[Start]

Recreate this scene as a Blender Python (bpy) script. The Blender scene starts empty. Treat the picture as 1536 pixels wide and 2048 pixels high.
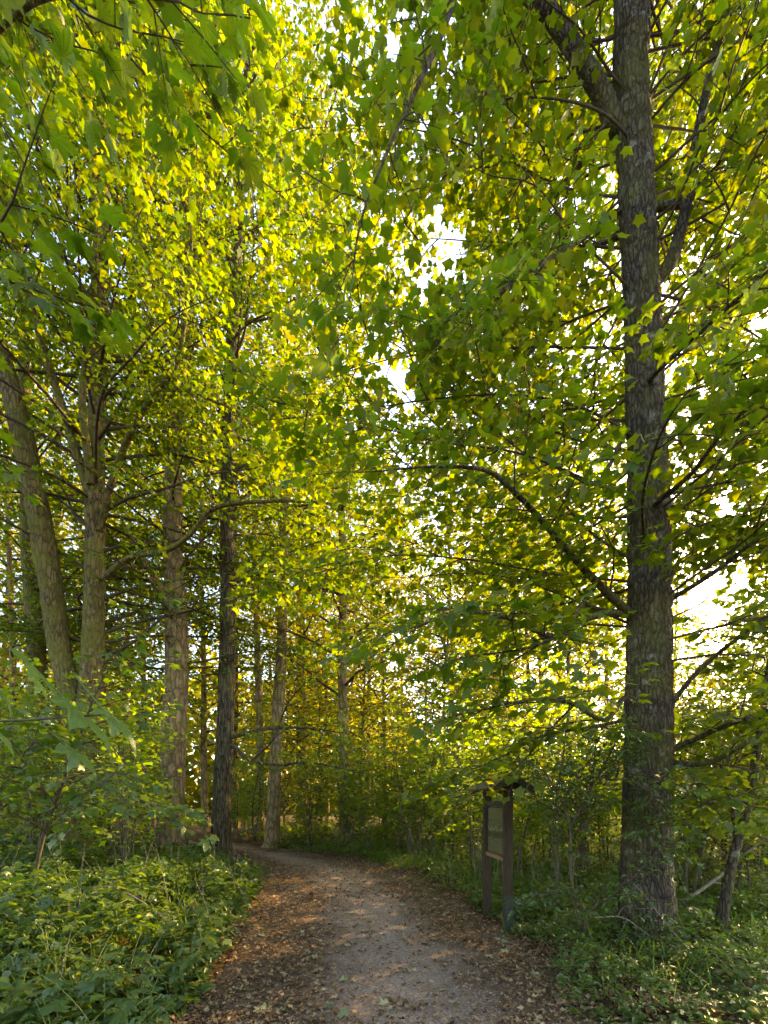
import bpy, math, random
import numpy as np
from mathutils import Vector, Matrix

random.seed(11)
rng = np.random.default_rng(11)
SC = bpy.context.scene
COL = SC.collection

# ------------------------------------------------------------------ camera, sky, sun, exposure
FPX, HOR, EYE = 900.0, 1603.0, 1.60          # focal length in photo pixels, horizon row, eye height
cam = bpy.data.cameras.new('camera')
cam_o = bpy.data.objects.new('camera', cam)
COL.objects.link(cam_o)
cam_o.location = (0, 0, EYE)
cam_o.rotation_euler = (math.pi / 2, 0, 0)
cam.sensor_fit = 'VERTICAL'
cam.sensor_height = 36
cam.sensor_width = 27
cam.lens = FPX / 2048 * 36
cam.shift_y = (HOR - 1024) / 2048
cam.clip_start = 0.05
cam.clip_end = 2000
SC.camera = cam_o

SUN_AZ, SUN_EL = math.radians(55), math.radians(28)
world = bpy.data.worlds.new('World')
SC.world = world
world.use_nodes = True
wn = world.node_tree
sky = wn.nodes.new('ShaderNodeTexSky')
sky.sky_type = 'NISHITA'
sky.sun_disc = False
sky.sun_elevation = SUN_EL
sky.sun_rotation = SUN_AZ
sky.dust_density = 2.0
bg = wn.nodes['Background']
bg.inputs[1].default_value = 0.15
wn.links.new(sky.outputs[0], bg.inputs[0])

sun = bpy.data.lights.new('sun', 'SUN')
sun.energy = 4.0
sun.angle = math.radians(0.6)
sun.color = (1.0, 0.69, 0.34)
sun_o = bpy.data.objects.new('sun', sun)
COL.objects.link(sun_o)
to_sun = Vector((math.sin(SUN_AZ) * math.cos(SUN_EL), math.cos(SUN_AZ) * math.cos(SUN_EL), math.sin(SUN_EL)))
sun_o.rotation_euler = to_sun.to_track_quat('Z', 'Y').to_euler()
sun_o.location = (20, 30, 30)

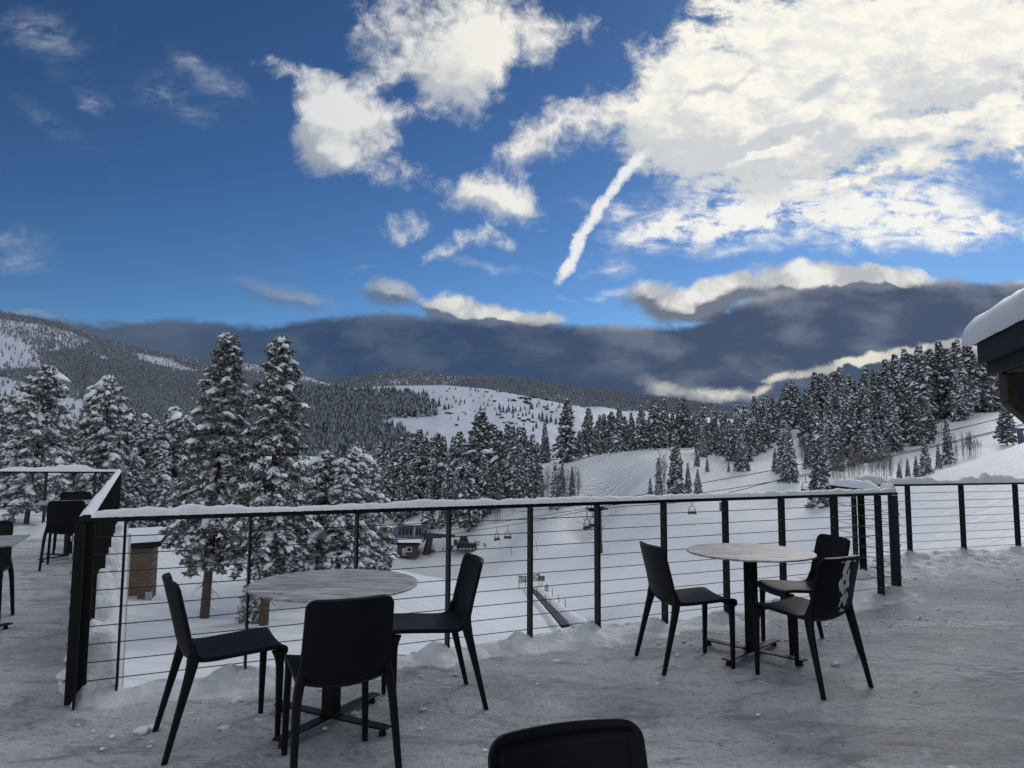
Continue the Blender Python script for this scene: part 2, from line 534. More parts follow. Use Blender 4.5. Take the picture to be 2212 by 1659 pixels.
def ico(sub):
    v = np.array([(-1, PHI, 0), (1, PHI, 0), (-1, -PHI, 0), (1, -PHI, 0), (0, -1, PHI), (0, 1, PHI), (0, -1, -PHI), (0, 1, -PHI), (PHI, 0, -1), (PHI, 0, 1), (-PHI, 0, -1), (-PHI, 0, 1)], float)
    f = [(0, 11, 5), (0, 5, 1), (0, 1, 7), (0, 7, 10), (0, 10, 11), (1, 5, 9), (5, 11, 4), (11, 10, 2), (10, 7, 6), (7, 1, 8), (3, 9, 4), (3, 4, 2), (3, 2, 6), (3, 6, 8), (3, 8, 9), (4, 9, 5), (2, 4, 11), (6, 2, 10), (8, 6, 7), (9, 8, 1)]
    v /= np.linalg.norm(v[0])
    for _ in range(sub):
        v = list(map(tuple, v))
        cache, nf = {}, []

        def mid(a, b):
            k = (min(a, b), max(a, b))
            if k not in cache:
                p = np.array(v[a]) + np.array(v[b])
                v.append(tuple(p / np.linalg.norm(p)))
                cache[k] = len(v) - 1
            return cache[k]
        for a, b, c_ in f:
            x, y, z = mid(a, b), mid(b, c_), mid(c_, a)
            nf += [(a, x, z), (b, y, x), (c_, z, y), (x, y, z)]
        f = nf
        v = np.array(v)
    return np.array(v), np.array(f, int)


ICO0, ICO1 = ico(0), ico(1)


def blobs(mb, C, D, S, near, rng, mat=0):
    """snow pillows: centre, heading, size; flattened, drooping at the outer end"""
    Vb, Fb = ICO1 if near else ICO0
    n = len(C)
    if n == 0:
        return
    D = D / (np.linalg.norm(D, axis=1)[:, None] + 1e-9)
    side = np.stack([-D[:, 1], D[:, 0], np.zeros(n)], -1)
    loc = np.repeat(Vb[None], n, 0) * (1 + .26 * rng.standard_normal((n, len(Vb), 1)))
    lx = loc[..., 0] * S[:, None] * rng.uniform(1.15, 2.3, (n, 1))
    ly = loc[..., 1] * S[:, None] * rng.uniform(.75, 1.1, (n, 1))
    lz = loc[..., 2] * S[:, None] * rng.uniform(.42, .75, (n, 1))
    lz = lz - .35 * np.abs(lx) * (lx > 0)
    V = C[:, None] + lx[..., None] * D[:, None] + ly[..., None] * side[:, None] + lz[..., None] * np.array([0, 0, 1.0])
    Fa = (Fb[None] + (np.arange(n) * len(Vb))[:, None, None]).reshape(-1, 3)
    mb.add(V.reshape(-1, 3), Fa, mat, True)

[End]
[Start]

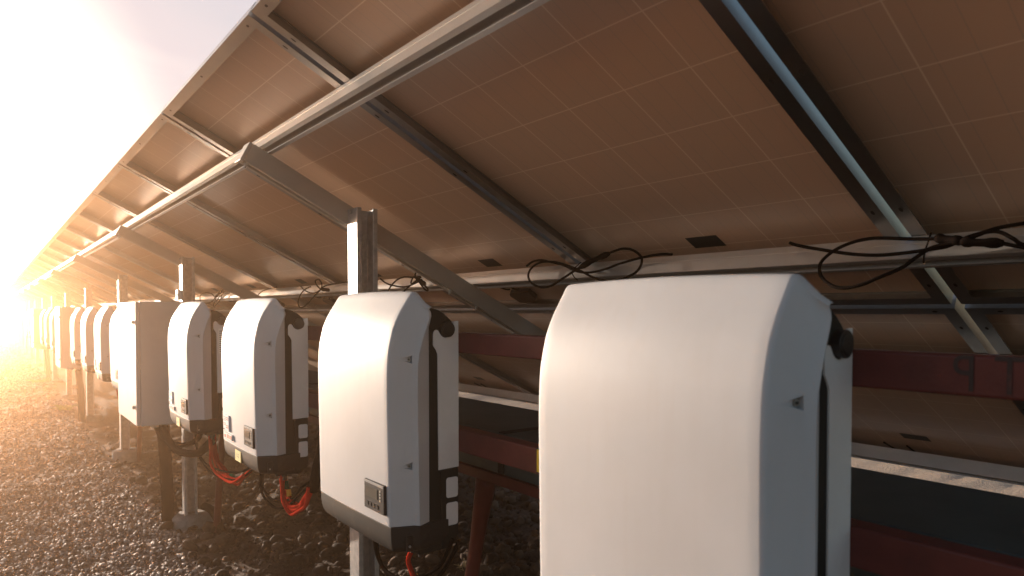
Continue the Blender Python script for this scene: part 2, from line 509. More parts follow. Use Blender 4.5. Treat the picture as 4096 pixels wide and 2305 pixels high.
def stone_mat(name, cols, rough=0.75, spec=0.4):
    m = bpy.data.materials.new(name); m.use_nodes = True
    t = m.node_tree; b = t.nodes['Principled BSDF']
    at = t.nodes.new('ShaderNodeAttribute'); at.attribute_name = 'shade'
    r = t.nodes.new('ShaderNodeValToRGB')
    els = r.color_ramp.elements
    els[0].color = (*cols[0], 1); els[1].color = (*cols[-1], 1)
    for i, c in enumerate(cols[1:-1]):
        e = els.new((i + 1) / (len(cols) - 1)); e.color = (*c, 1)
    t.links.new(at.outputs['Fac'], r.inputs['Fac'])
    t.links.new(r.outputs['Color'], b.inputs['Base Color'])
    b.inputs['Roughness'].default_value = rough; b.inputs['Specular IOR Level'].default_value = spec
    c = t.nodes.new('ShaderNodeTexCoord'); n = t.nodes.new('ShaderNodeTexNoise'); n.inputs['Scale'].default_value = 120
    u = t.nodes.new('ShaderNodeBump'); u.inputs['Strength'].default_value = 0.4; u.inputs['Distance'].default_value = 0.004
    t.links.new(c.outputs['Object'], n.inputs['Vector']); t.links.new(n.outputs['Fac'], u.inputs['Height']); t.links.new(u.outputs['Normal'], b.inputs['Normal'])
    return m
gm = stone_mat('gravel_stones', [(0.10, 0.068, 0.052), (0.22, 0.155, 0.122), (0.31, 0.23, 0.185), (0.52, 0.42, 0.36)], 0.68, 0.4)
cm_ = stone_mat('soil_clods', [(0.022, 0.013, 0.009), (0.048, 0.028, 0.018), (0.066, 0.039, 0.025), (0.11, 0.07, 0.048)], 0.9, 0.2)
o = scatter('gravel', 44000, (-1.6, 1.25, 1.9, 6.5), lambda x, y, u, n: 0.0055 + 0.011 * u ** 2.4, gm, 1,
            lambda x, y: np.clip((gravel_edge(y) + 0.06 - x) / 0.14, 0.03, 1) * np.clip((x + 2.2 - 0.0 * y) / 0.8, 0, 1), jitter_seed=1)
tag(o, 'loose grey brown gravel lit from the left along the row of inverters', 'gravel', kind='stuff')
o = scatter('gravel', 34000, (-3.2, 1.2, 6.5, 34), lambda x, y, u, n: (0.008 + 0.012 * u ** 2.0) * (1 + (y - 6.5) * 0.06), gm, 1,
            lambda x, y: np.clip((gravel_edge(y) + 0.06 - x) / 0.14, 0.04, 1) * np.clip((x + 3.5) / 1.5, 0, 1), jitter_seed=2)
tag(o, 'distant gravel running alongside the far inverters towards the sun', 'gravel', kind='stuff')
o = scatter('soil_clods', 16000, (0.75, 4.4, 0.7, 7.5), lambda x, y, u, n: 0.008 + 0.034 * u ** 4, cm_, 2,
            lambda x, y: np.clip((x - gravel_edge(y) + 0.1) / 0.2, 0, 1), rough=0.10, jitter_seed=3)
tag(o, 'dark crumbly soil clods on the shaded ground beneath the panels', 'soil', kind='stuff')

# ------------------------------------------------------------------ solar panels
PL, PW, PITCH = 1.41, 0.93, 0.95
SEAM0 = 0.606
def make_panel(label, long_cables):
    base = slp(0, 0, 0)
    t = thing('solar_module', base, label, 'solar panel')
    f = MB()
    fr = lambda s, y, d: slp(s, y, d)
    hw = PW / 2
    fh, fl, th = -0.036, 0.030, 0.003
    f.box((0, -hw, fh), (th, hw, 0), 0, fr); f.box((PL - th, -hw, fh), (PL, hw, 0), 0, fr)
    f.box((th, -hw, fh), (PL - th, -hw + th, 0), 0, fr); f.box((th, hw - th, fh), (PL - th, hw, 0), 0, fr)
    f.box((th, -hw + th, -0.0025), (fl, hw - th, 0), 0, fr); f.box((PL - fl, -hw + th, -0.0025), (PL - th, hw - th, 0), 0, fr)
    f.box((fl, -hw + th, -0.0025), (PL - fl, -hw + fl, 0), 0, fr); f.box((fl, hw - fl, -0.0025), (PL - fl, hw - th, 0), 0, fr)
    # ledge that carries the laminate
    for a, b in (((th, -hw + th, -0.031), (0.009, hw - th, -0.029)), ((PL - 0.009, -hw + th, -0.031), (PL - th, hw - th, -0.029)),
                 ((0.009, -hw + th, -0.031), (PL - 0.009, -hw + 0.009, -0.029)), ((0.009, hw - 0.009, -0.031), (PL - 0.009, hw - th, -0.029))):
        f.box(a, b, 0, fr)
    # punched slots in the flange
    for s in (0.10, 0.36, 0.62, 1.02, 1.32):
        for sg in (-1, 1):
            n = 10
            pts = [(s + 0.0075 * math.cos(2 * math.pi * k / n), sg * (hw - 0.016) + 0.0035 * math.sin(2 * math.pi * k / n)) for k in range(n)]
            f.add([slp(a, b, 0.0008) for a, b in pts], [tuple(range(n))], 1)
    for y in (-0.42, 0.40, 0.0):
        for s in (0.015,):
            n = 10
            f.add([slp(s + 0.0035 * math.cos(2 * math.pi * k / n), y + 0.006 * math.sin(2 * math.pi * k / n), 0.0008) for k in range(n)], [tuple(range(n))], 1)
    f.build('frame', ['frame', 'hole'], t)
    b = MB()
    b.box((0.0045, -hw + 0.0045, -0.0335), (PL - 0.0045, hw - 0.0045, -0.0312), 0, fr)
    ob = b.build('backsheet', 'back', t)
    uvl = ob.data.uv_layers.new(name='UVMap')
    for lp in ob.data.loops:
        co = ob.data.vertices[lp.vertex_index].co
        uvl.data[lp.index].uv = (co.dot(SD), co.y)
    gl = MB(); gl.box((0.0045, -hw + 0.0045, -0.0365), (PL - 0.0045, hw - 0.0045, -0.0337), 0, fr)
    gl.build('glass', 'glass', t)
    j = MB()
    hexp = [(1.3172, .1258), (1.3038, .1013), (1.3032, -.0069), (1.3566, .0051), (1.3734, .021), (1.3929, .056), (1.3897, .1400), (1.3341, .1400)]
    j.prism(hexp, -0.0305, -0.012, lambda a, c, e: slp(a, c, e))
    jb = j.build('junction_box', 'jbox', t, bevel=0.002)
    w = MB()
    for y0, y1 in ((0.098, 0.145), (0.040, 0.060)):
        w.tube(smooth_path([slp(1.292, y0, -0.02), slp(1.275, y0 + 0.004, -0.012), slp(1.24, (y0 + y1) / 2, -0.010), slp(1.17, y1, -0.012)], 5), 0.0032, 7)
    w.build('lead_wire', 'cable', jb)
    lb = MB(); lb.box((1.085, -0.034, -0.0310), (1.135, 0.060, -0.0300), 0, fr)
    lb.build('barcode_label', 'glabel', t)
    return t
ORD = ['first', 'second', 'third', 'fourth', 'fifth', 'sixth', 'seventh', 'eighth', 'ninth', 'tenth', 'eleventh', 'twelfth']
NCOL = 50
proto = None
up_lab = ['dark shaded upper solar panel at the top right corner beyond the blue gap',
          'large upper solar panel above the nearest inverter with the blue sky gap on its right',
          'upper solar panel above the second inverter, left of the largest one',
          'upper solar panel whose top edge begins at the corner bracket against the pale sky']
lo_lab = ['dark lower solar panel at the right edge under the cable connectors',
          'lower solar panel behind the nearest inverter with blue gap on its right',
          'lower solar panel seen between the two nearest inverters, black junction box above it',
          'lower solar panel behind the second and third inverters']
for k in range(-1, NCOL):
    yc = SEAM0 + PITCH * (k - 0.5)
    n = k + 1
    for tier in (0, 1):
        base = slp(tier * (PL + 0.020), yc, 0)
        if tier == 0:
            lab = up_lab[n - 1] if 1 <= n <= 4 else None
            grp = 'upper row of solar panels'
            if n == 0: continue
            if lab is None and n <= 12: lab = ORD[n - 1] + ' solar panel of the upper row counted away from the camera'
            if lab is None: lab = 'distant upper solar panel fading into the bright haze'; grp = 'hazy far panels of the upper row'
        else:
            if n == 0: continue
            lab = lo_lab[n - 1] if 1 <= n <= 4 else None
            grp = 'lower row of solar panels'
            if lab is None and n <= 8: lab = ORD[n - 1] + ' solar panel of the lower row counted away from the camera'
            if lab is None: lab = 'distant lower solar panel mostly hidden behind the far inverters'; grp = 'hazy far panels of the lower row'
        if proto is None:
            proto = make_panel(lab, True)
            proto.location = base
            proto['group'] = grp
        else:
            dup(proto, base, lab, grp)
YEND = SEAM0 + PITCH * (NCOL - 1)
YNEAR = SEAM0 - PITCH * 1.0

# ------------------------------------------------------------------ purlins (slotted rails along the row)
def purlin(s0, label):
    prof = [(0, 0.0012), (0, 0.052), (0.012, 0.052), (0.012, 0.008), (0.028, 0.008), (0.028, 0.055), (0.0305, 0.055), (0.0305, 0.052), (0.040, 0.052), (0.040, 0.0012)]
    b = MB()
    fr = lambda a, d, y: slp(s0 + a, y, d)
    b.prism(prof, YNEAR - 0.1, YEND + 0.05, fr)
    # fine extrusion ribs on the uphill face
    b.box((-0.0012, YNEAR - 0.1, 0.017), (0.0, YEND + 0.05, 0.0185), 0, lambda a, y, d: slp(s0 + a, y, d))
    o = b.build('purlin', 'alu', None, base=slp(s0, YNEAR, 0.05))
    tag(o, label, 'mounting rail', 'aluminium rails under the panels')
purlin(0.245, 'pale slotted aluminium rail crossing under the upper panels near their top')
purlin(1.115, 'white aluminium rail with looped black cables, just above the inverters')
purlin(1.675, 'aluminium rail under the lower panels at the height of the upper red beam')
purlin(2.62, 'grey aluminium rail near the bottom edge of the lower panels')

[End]

▶ Written task:
Extract the lines from the line with "by 1659 pixels." to the line with "ICO0, ICO1 = ico(0), ico(1)", inclusive, reproducing them exactly and leaving out every other line.

▶ Reply:
Continue the Blender Python script for this scene: part 2, from line 534. More parts follow. Use Blender 4.5. Take the picture to be 2212 by 1659 pixels.
def ico(sub):
    v = np.array([(-1, PHI, 0), (1, PHI, 0), (-1, -PHI, 0), (1, -PHI, 0), (0, -1, PHI), (0, 1, PHI), (0, -1, -PHI), (0, 1, -PHI), (PHI, 0, -1), (PHI, 0, 1), (-PHI, 0, -1), (-PHI, 0, 1)], float)
    f = [(0, 11, 5), (0, 5, 1), (0, 1, 7), (0, 7, 10), (0, 10, 11), (1, 5, 9), (5, 11, 4), (11, 10, 2), (10, 7, 6), (7, 1, 8), (3, 9, 4), (3, 4, 2), (3, 2, 6), (3, 6, 8), (3, 8, 9), (4, 9, 5), (2, 4, 11), (6, 2, 10), (8, 6, 7), (9, 8, 1)]
    v /= np.linalg.norm(v[0])
    for _ in range(sub):
        v = list(map(tuple, v))
        cache, nf = {}, []

        def mid(a, b):
            k = (min(a, b), max(a, b))
            if k not in cache:
                p = np.array(v[a]) + np.array(v[b])
                v.append(tuple(p / np.linalg.norm(p)))
                cache[k] = len(v) - 1
            return cache[k]
        for a, b, c_ in f:
            x, y, z = mid(a, b), mid(b, c_), mid(c_, a)
            nf += [(a, x, z), (b, y, x), (c_, z, y), (x, y, z)]
        f = nf
        v = np.array(v)
    return np.array(v), np.array(f, int)


ICO0, ICO1 = ico(0), ico(1)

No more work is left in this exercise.